Wednesday, 13 December 2006

TORCHWOOD 1.9 - "Random Shoes"

Wednesday, 13 December 2006
10 Dec 06. BBC 3, 10.00 pm
WRITER: Jacquetta May DIRECTOR: James Eskrine
CAST: John Barrowman (Capt Jack Harkness), Eve Myles (Gwen Cooper), Naoka Mori (Toshiko Sato), Burn Gorman (Owen Harper), Gareth David-Lloyd (Ianto Jones), Paul Chequer (Eugene), Luke Bromley (Young Eugene), Nicola Duffett (Bronwen Jones), Roger Ashton-Griffiths (Mr Garret), Steve Meo (Josh), Celyn Jones (Gary), Robyn Isaac (Linda), Gareth Potter (Shaun Jones), Joshua Hughes (Terry Jones), Amy Starling (Waitress), Leroy Liburd (Cafe Owner) & Ryan Chappell (Pete)

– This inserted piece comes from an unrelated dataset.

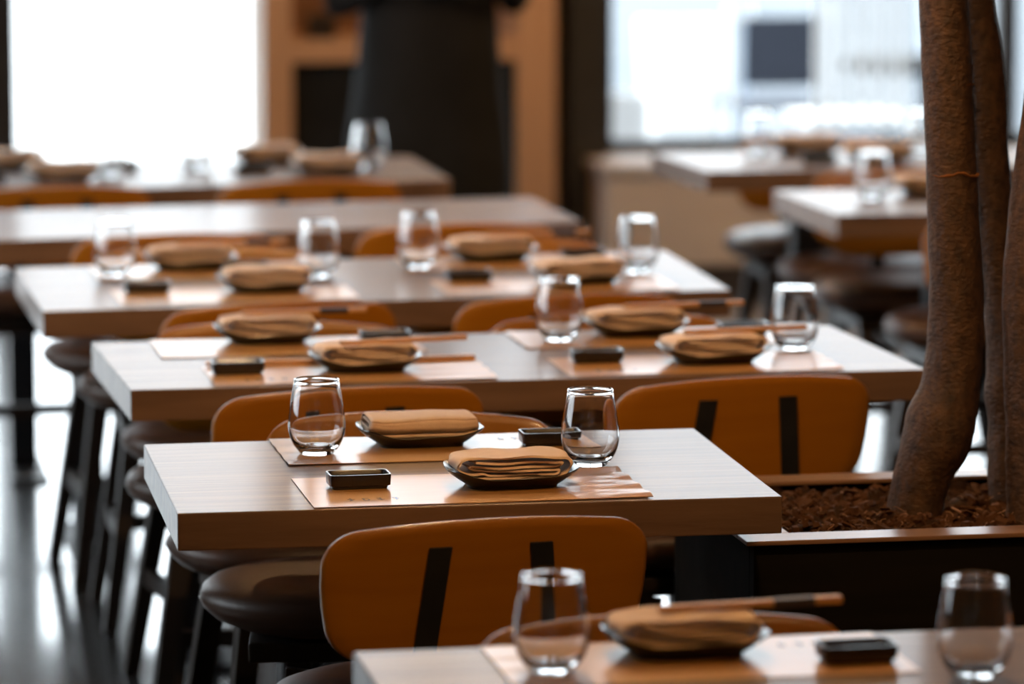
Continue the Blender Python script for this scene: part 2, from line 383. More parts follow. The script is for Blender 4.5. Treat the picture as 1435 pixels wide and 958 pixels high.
def chair(x, yback, side, yaw, label, sdx=0, sdy=0):
    # (x, yback): middle of the backrest; side 'near' faces +y, 'far' faces the camera
    rz = R(yaw) + (0 if side == 'near' else math.pi)
    v = Matrix.Rotation(rz, 3, 'Z') @ Vector((0, -.112, 0))
    loc = (x - v.x, yback - v.y, 0)
    if first[0]:
        first[0] = False; proto.location = loc; proto.rotation_euler = (0, 0, rz); proto['label'] = label; return proto
    r = dup(proto, loc, rz, label)
    if sdx:
        for c in kids(r):
            if c.name.startswith('seat'): c.location.x += sdx; c.location.y += sdy
    return r
CH[proto.name] = kids(proto)
chair(1.005, 5.700, 'near', 7, 'orange backed chair at the near side of the small sharp table')
chair(1.05, 6.65, 'far', -9, 'orange backed chair tucked at the far side of the small sharp table', .055, -.05)
chair(1.095, 4.99, 'far', 0, 'orange backed chair behind the left half of the nearest table')
chair(1.785, 4.99, 'far', 0, 'orange backed chair at the right end of the nearest table')
chair(.995, 6.955, 'near', 8, 'orange backed chair at near left of the long table behind the small one')
chair(1.666, 6.955, 'near', 9, 'orange backed chair with two black straps showing, just above the planter')
chair(.98, 7.79, 'far', -6, 'orange backed chair at far left of the long second table')
chair(1.60, 7.79, 'far', 2, 'orange backed chair at far right of the long second table')
chair(1.022, 8.09, 'near', 8, 'orange backed chair at near left of the third table row')
chair(1.594, 8.11, 'near', 6, 'orange backed chair at near right of the third table row')
chair(.98, 9.03, 'far', 0, 'orange backed chair at far left of the third table row')
chair(1.63, 9.06, 'far', 0, 'orange backed chair at far right of the third table row')
chair(.95, 9.32, 'near', 5, 'orange backed chair at near left of the bare shining table')
chair(1.59, 9.40, 'near', 5, 'orange backed chair at near right of the bare shining table')
chair(.77, 10.43, 'near', 4, 'orange backed chair at near left of the farthest left table')
chair(1.40, 10.47, 'near', 6, 'orange backed chair at near right of the farthest left table')
chair(2.93, 10.54, 'near', 5, 'orange backed chair at the near side of the far right table')
chair(2.93, 11.40, 'far', 0, 'orange backed chair between far right table and window bench')
chair(2.90, 10.32, 'far', 0, 'orange backed chair at the far side of the table behind the trunks')
chair(2.91, 9.42, 'near', 4, 'orange backed chair half hidden by the left tree trunk')

# ------------------------------------------------------------------ tableware prototypes
def make_glass():
    bm = bmesh.new()
    out = [(.0005, 0.0005), (.021, 0), (.0255, .002), (.031, .008), (.0375, .018), (.042, .030), (.0438, .042), (.0434, .054), (.0415, .070), (.0385, .088), (.0355, .105), (.0346, .1108), (.0348, .1126), (.0346, .1142), (.0340, .1151)]
    inn = [(.0332, .1155), (.0324, .1151), (.0318, .1142), (.0316, .1126), (.0322, .1108), (.0335, .105), (.0366, .088), (.0396, .070), (.0415, .054), (.0418, .042), (.0393, .031), (.0345, .0210), (.0275, .0140), (.019, .0105), (.0005, .0095)]
    pr = [p for p in catmull([(a, b, 0) for a, b in out], 3)] + [p for p in catmull([(a, b, 0) for a, b in inn], 3)]
    rings_mesh(bm, [(max(p.x, .0004), max(p.x, .0004), p.y, 2) for p in pr], 48)
    o = mesh('stemless_glass', bm, M['glass'], smooth=True, angle=180)
    return tag(o, 'x', 'glass', 'stemless drinking glasses')
def make_plate():
    bm = bmesh.new()
    A, B = .096, .068
    rg = [(.05, .011, 3), (.4, .011, 3.2), (.65, .0115, 3.6), (.80, .0145, 4), (.91, .0205, 4.2), (.975, .0255, 4.2), (1.0, .0265, 4.2), (1.004, .0245, 4.2), (.96, .021, 4.2), (.85, .013, 4), (.74, .0065, 4), (.69, .004, 4.5), (.675, 0.0, 5), (.60, 0, 5), (.58, .002, 5), (.1, .002, 4)]
    def f(p):
        u = abs(p.x) / A; v = abs(p.y) / B
        q = p.copy()
        if q.z > .0115: q.z = .0115 + (q.z - .0115) * (.38 + .62 * min(1, u ** 2.5))
        q.z += .0075 * (u * v) ** 1.5 * (1 if p.z > .010 else 0) + .0022 * math.sin(p.x * 55 + 1) * (v ** 3) * (1 if p.z > .012 else 0)
        return q
    rings_mesh(bm, [(A * s, B * s, z, e) for s, z, e in rg], 64, f)
    o = mesh('serving_plate', bm, M['ceramic'], smooth=True, angle=50)
    return tag(o, 'x', 'plate', 'dark ceramic plates')
def make_dish():
    bm = bmesh.new(); A, B = .0455, .026
    rg = [(.1, 0, 8), (.88, 0, 9), (.90, .0035, 9), (.98, .0055, 10), (1.0, .0195, 10), (.99, .0215, 10), (.94, .0215, 9), (.915, .020, 9), (.88, .009, 8), (.80, .0065, 7), (.1, .006, 6)]
    rings_mesh(bm, [(A * s if s > .2 else .004, B - A * (1 - s) if s > .5 else .003, z, e) for s, z, e in rg], 56)
    o = mesh('sauce_dish', bm, M['ceramic'], smooth=True, angle=35)
    return tag(o, 'x', 'dish', 'dark sauce dishes')
def ribbon(bm, path, t, nlen, w0, w1, axis, rng, shape=None):
    P = catmull(path, 5); n = len(P); L = []; Rr = []
    for i, p in enumerate(P):
        d = (P[min(i + 1, n - 1)] - P[max(i - 1, 0)]).normalized(); nn = Vector((-d.y, d.x, 0))
        L.append(p + nn * t / 2); Rr.append(p - nn * t / 2)
    loop = L + Rr[::-1]; rows = []
    for k in range(nlen + 1):
        q = k / nlen; w = w0 + (w1 - w0) * q; row = []
        for j, p in enumerate(loop):
            a, z = p.x, p.y
            if shape: a, z, ww = shape(a, z, q, w)
            else: ww = w
            row.append(bm.verts.new((a, ww, z) if axis == 'y' else (ww, a, z)))
        rows.append(row)
    m = len(loop)
    for a, b in zip(rows, rows[1:]):
        for k in range(m): bm.faces.new((a[k], a[(k + 1) % m], b[(k + 1) % m], b[k]))
    for r in (rows[0], rows[-1]):
        for i in range(n - 1): bm.faces.new((r[i], r[i + 1], r[m - 2 - i], r[m - 1 - i]))
def make_napkin_rolled():
    bm = bmesh.new(); rng = random.Random(3)
    path = [(-.052, .003), (.03, .0025), (.066, .004), (.0765, .011), (.0755, .021), (.066, .0285), (.03, .0305), (-.02, .0300), (-.066, .0275), (-.0775, .020), (-.0765, .011), (-.066, .0065),
            (-.045, .009), (-.03, .0063), (.03, .0068), (.054, .0075), (.061, .010), (.055, .0125), (.0, .0118), (-.048, .0132), (-.060, .0155), (-.052, .0180), (-.02, .0165), (.05, .0172), (.064, .0205), (.054, .0232), (.0, .0222), (-.055, .0238)]
    def shape(a, z, q, w):
        lf = .30 * max(0, abs(a) - .055) + .10 * max(0, abs(w) - .03); a *= 1.12; z = z * 1.12 * (1 - lf / .045) + lf
        s = 1 - .05 * (2 * q - 1) ** 2
        return a * s + .0012 * math.sin(q * 9 + z * 260), z * (1 - .04 * q) + .0012 * math.sin(a * 70 + q * 4) * (z / .03), w + .0025 * math.sin(a * 45 + z * 300)
    ribbon(bm, [(a, z, 0) for a, z in path], .0028, 8, -.046, .046, 'y', rng, shape)
    o = mesh('folded_napkin', bm, M['cloth'], smooth=True, angle=60)
    return tag(o, 'x', 'napkin', 'folded cloth napkins')
def make_napkin_block():
    bm = bmesh.new(); rng = random.Random(5)
    path = [(.040, .0015), (-.030, .0015), (-.044, .0020), (-.0495, .0045), (-.044, .0068), (-.02, .0072), (.03, .0080), (.036, .0100), (.03, .0118), (-.030, .0105), (-.046, .0112), (-.0545, .0165), (-.0535, .0260), (-.046, .0315), (-.02, .0335), (.03, .0325), (.045, .028), (.048, .019), (.043, .0145), (.0, .0145), (-.035, .0150), (-.044, .0190), (-.040, .0245), (-.01, .0265), (.035, .0250)]
    def shape(a, z, q, w):
        e = abs(2 * q - 1); k = 1 - .10 * max(0, (e - .90) / .10) ** 3
        lf = .30 * max(0, abs(w) - .060) + .12 * max(0, abs(a) - .03); z0 = z; z = z * (1 - lf / .045) + lf
        zz = z * (1 - .06 * max(0, (e - .85) / .15) ** 3)
        a2 = a * k
        if a < -.02:      # long creases pressed into the near fold
            a2 += .0030 * math.exp(-((z0 - .0275 - .0015 * math.sin(w * 20 + 1)) / .0012) ** 2) + .0012 * math.exp(-((z0 - .0215 + .001 * math.sin(w * 15)) / .0012) ** 2)
        zz += .0009 * math.sin(w * 48 + .5) * (z0 / .03)
        return a2 - .0012 * math.sin(w * 40 + z0 * 130) * (z0 / .03), zz, w * 1.06 - (1 if q > .5 else -1) * .004 * (z0 / .033) ** 2 * (e ** 4)
    ribbon(bm, [(a, z, 0) for a, z in path], .0026, 34, -.081, .081, 'x', rng, shape)
    o = mesh('folded_napkin', bm, M['cloth'], smooth=True, angle=60)
    return tag(o, 'x', 'napkin', 'folded cloth napkins')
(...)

Eugene, a young man obsessed with aliens, is killed in a road accident, but returns as a ghost to help Gwen piece together the circumstances surrounding his demise...

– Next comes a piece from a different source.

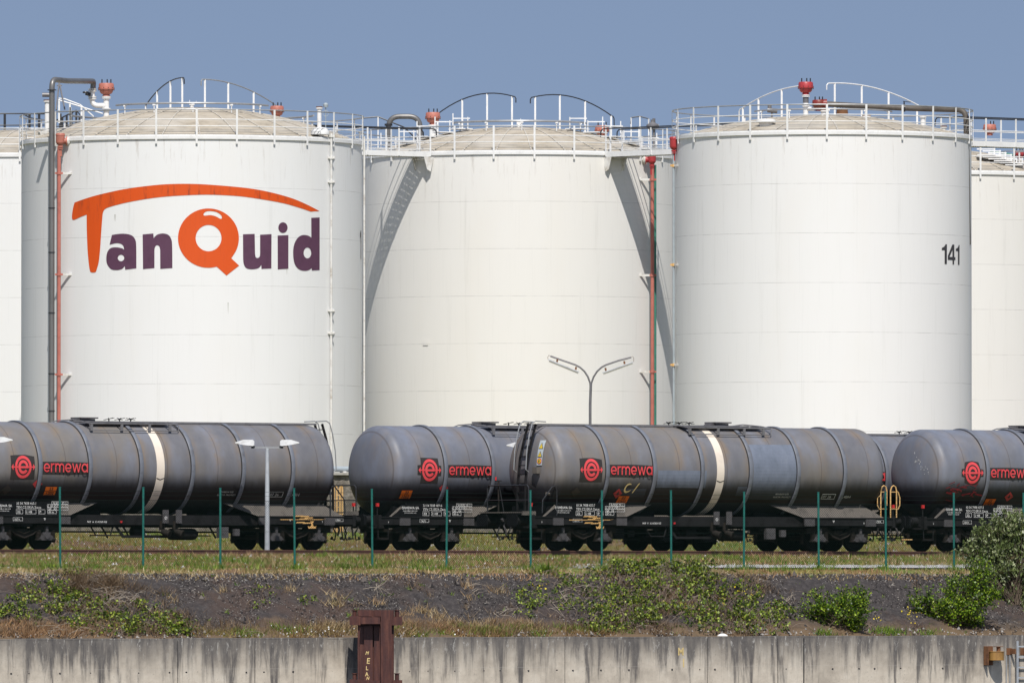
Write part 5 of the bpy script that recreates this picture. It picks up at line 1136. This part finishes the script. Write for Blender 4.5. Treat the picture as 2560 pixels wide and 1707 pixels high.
def blades(B, h, wd, lean=.35):                            # one triangle per blade
    n = len(B); a = rng.uniform(0, 2 * PI, n); hh = h * rng.uniform(.5, 1.4, n); ww = wd * rng.uniform(.6, 1.4, n)
    s_ = np.stack([np.cos(a), np.sin(a), np.zeros(n)], 1) * ww[:, None] * .5
    l = rng.normal(size=(n, 3)) * lean * hh[:, None]; l[:, 2] = hh
    return np.stack([B - s_, B + s_, B + l], 1)
def gpts(us, vs, up=0.0): return np.array([UV(u, v, gz(v) + up) for u, v in zip(us, vs)])
def uvr(px0, px1, v0, v1, n):                              # random ground points inside photo columns px0..px1
    v = rng.uniform(v0, v1, n); p = rng.uniform(px0, px1, n); return np.array([u_at(a, b) for a, b in zip(p, v)]), v
def bp(px, py):                                            # point of the bank seen at photo px, py
    lo, hi = 264.95, 269.2
    for _ in range(30):
        v = (lo + hi) / 2; u = u_at(px, v); w_ = UV(u, v, gz(v)); y = HY - (w_.z - CZ) * F / w_.y
        if y > py: lo = v
        else: hi = v
    return u, v
def nz(u, v, s, o=0): return noise.noise((u * s, v * s, o))

# grass of the field: one mass, in three colours
def field(n, v0, v1, keep, h, wd, mat, name, lean=.4, px0=-80, px1=2640):
    u, v = uvr(px0, px1, v0, v1, n); k = np.array([keep(a, b) for a, b in zip(u, v)]) > rng.uniform(0, 1, n); u, v = u[k], v[k]
    return npmesh(name, blades(gpts(u, v, -.01), h, wd, lean), 3, mat, kind='stuff')
nn = lambda u, v: .5 + .9 * nz(u, v * .35, .35) + .35 * nz(u, v, 1.3, 4)
field(60000, 268.9, 299.2, lambda u, v: .2 + .8 * nn(u, v), .065, .035, M['grass'], 'field_grass')
field(26000, 269.5, 299.9, lambda u, v: 1.6 * (.62 * nn(u, v * .7) + (.25 if v > 292 else 0)) - .42, .085, .035, M['grass_green'], 'green_grass')
field(26000, 268.7, 299.0, lambda u, v: .95 - 1.15 * nn(u + 9, v), .07, .035, M['straw'], 'dry_grass')
field(26000, 306.4, 324.6, lambda u, v: .4 + .7 * nn(u, v), .12, .04, M['grass'], 'far_grass')
field(12000, 306.4, 324.6, lambda u, v: 1.2 * nn(u + 3, v) - .3, .14, .04, M['grass_green'], 'far_green_grass')
field(5000, 300.5, 306.4, lambda u, v: .5, .06, .03, M['straw'], 'track_weeds')
field(9000, 268.3, 269.5, lambda u, v: .7, .12, .03, M['straw'], 'crest_grass', .6)
# gravel strip behind the fence
mb = MB(); n = 160; ps = np.linspace(1440, 2750, n); vs_ = []
for k, p in enumerate(ps):
    wv = 271.0, 271.0 + min(1, max(0, (p - 1430) / 420)) * 5.6 + .5 * math.sin(k * .7) + .5 * math.sin(k * 2.3)
    for v in wv: u = u_at(p, v); vs_.append(UV(u, v, gz(v) + .055))
mb.add(vs_, [(2*k, 2*k+2, 2*k+3, 2*k+1) for k in range(n-1)]); mb.build('gravel_path', M['gravel'], None, smooth=0, kind='structure')
def rubble(u, v, size, mat, name, up=0.0, flat=.7):
    C = gpts(u, v, up); n = len(C); V = []
    base = np.array([(1, 0, 0), (-.6, .8, 0), (-.5, -.9, 0), (.1, .1, 1)]) * np.array([.5, .5, flat])
    tri = [(0, 1, 3), (1, 2, 3), (2, 0, 3)]
    a = rng.uniform(0, 2 * PI, n); s_ = size * rng.uniform(.4, 1.7, n) ** 1.5
    ca, sa = np.cos(a), np.sin(a); out = []
    jit = rng.uniform(.6, 1.4, (n, 4, 3)); P4 = base[None] * jit * s_[:, None, None]
    X = P4[..., 0] * ca[:, None] - P4[..., 1] * sa[:, None]; Y_ = P4[..., 0] * sa[:, None] + P4[..., 1] * ca[:, None]
    P4 = np.stack([X, Y_, P4[..., 2] - .01], -1) + C[:, None]
    return npmesh(name, np.concatenate([P4[:, list(t_)] for t_ in tri]), 3, mat, kind='stuff')
u, v = uvr(1440, 2640, 270.9, 288, 13000); k = rng.uniform(0, 1, 13000) < np.clip((287 - v) / 14, 0, 1) ** 2.6 * np.clip((u - u_at(1440, 272)) / 4.5, 0, 1); rubble(u[k], v[k], .042, M['pebble'], 'pale_gravel', .02, .5)
u, v = uvr(1000, 1700, 271, 275, 500); rubble(u, v, .04, M['stone'], 'scattered_gravel', .02)
u, v = uvr(-80, 2640, 265.0, 268.9, 11000); rubble(u, v, .020, M['stone'], 'bank_rubble', .025, .4)
u, v = uvr(-80, 2640, 268.2, 268.8, 1500); rubble(u, v, .028, M['stone'], 'crest_rubble', .03)
u, v = uvr(-80, 2640, 264.9, 268.9, 26000); rubble(u, v, .042, M['clinker'], 'bank_clinker', .012, .45)
u, v = uvr(-80, 2640, 310, 324, 1500); rubble(u, v, .05, M['stone'], 'yard_stones', .02)
u, v = uvr(-80, 2640, 264.9, 265.3, 500); rubble(u, v, .05, M['stone'], 'foot_rubble', .04)

# straw and stalks along the foot of the bank
def tufts(spots, mat, name, h, wd, per, spread, lean=.5):
    B = []
    for (px, py, k) in spots:
        u, v = bp(px, py); m = int(per * k); du_ = rng.normal(0, spread * k ** .5, m); dv_ = rng.normal(0, spread * .35, m)
        B.append(gpts(u + du_, np.clip(v + dv_, 264.7, 269), 0.0))
    return npmesh(name, blades(np.concatenate(B), h, wd, lean), 3, mat, kind='stuff')
rr = random.Random(5)
base = [(x, rr.uniform(1562, 1590), rr.uniform(.5, 1.2)) for x in range(-20, 1500, 14)]
tufts(base, M['reed'], 'dead_stalks', .24, .018, 34, .25, .3)
tufts([(x, rr.uniform(1572, 1592), rr.uniform(.5, 1.2)) for x in range(470, 1560, 12)], M['grass'], 'foot_grass', .15, .022, 45, .3)
tufts([(x, rr.uniform(1560, 1592), rr.uniform(.6, 1.6)) for x in list(range(-10, 260, 13)) + list(range(780, 880, 12)) + list(range(985, 1330, 11))], M['straw'], 'dry_grass_tufts', .20, .022, 70, .24, .7)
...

Random Shoes is one of those amenable episodes that washes over you. It occassionally pricks your interest, but ultimately it's perfectly happy to go through the motions, becoming gradually more disappointing as it unfolds.

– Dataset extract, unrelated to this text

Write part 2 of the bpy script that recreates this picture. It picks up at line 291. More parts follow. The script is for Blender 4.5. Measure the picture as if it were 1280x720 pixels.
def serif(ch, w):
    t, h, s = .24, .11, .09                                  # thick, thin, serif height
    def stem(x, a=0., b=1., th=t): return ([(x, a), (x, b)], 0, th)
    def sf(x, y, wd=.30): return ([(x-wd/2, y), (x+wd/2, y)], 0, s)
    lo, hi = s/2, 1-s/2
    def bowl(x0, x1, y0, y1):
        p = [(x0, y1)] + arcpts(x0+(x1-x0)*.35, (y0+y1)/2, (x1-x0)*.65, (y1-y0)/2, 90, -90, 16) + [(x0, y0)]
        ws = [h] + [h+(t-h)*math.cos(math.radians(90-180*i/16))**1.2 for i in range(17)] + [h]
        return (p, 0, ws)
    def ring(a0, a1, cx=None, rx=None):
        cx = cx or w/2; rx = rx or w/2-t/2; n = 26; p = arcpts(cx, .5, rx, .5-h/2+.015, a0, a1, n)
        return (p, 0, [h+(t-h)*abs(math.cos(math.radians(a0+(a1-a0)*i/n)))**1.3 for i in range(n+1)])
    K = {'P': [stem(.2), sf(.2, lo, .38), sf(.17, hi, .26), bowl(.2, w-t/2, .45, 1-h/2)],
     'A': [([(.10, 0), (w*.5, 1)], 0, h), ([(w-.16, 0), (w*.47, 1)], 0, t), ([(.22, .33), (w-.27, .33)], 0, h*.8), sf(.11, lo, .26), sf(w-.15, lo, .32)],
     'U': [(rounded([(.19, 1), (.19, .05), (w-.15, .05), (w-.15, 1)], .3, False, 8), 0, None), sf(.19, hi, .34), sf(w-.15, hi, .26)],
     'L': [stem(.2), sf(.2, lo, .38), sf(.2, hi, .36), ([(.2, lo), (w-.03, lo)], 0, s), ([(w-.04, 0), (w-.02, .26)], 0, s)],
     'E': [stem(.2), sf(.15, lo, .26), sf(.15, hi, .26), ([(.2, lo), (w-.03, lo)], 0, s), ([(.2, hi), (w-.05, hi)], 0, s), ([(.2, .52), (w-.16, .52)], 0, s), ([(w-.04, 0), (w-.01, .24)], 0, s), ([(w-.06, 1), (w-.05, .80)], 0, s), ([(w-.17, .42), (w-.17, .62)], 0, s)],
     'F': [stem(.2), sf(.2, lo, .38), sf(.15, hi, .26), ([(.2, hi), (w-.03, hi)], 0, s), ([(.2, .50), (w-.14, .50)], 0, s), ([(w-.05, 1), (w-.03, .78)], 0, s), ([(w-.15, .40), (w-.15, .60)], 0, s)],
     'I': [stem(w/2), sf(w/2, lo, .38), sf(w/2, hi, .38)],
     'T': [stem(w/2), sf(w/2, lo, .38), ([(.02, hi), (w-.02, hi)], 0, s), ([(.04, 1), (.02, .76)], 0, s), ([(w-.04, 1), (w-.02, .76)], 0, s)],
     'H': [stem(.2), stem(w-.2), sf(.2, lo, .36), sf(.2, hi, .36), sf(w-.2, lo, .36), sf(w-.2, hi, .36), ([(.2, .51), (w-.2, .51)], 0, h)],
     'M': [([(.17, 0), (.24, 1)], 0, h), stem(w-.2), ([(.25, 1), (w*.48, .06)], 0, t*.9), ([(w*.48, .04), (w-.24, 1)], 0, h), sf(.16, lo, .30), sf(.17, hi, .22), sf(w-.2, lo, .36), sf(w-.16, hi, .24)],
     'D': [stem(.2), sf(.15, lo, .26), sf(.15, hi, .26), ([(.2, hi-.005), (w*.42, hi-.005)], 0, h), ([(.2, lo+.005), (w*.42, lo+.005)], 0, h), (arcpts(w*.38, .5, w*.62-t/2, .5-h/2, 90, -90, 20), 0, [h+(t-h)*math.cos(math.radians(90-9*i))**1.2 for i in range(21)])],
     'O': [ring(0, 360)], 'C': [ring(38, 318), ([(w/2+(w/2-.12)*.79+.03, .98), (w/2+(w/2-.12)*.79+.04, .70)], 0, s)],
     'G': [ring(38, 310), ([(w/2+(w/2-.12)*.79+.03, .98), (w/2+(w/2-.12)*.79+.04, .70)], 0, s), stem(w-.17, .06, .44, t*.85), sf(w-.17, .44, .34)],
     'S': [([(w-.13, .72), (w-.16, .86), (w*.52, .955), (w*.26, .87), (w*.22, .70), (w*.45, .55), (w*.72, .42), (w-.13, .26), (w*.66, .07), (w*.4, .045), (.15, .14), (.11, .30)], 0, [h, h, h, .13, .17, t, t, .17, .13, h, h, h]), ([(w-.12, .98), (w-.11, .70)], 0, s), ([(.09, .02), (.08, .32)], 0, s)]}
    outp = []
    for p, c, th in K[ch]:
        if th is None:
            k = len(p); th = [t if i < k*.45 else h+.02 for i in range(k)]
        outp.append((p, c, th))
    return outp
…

The premise is nothing original, with the idea of a ghost investigating its own death famously utilized in
Ghost and Randall & Hopkirk (Deceased), but the idea is always worth revisiting if it's given a new spin. Sadly, only Eugene's general inability to interact with Gwen offers anything different. If Eugene could interact the episode would be 30 minutes shorter and if his situation didn't mysteriously prompt amnesia -- heck, this episode would be 10 minutes long!

There are similarities in Jacquetta May's script to the Doctor Who episode
Love & Monsters (a loner obsessed with aliens who knows about the series' protagonists), but while it's undoubtedly superior to that ghastly Doctor Who effort, it's still slapdash. The potential is there, but the execution is uninspired.

As with many Torchwood episodes, the opening 10 minutes is promising and the plot generally moves along nicely for 20 minutes, but then the mystery surrounding Eugene's death becomes plodding and limps to its conclusion.

The macguffin of the story is an "alien eye" Eugene acquired from a teacher in 1992 that "fell from the sky". 14 years later, Eurgene puts the eye on Ebay and is surprised to find the bidding reach £15,000. This aspect of the episode is intriguing when it arises, but doesn't combine with the overall mystery very well. The titular "clue" (photos of shoes on a mobile phone) is explained away as just an unimportant accident, while the reason for Eugene's spiritual return is just silly (swallowing an alien eye?)

May's script creaks and groans in its third act, unable to competently pull the story together without reverting to silly measures (best way to hide a prized alien eye -- swallow it with banana milkshake!) It's a shame, because some elements of the story work well...

Paul Chequer is excellent as Eugene, bringing a quiet humanity and pathos to the role, while Gwen (Eve Myles) finally gets to investigate something properly for once! Myles has been disappointing throughout this series -- underused, ineffective, often a liability and two-timing her boyfriend within weeks of joining the team!

As a character, Gwen Cooper is treated better here, but she's still gormless and boring, wandering through the story with very little passion or emotion. A romantic undercurrent between Gwen and Eugene is forced and too one-sided, which is a shame because Paul Chequer's performance is a cut above the script.

Overall, Random Shoes (original title, Invisible Eugene, was sillier but more relevant) is an odd episode. The intention to create a whimsical investigative ghost story is there, but the strength of writing isn't. By the time the finale arrives, complete with an embarassing rendition of Danny Boy from Eugene's estranged father, the story has been exposed for what it is -- a good idea lacking a decent plot. It's one saving grace is that the message behind the episode (to make the most of your life because it's fleeting) actually remains untarnished, thanks to Chequer's performance and an ending that stays true to itself.

The lesson to be learned is clear: if you're going to write a supernatural mystery, don't throw stuff into the mix and expect it to stick. Random Shoes proves that approach will never work; you just get a convoluted third act that fails to provide a satisfying resolution and puts the entire episode in a bad light.